Ultrawideband Radar Cross-Section Reduction by a Metasurface Based on Defect Lattices and Multiwave Destructive Interference

A metasurface based on defect lattices and an alternative physical mechanism, multiwave destructive interference (MWDI), is proposed for ultrawideband radar cross-section (RCS) reduction. The bandwidth of RCS reduction (sigma(R)) is greatly expanded by second destructive interference. The metasurface is composed of 16 basic defect lattices. First, the defect lattice can generate primary destructive interference with the capacity of RCS reduction and amplitude-phase manipulation, which consists of an aperiodic array of square rings with an embedded cross.
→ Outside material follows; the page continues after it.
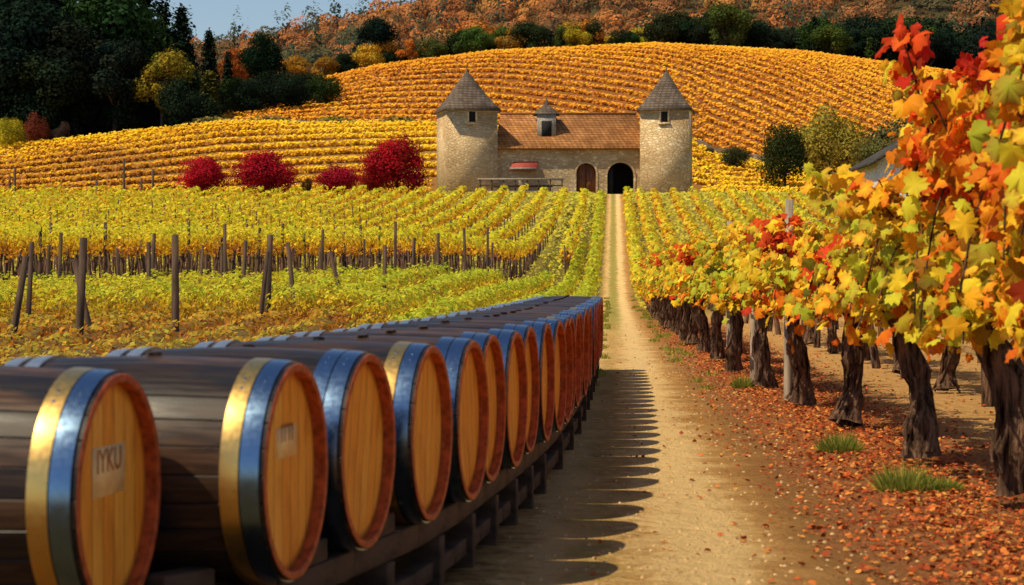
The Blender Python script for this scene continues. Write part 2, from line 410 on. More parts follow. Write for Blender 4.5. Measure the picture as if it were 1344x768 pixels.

Second, the interference between multiple backscattered waves produced by the defect lattices at multiple frequencies sampled in an ultrawide band is simultaneously manipulated and optimized by the principle of superposition of waves and particle swarm optimization (PSO) to obtain second destructive interference. The metasurface enables a 10-dB RCS reduction over an ultrawide frequency band ranging from 6.16 to 41.63 GHz with a ratio bandwidth (f(H)/f(L)) of 6.76:1 under normal incidence for both polarizations. The estimated, simulated, and measured results are in good agreement and prove that the proposed metasurface is of great significance for bandwidth expansion of RCS reduction.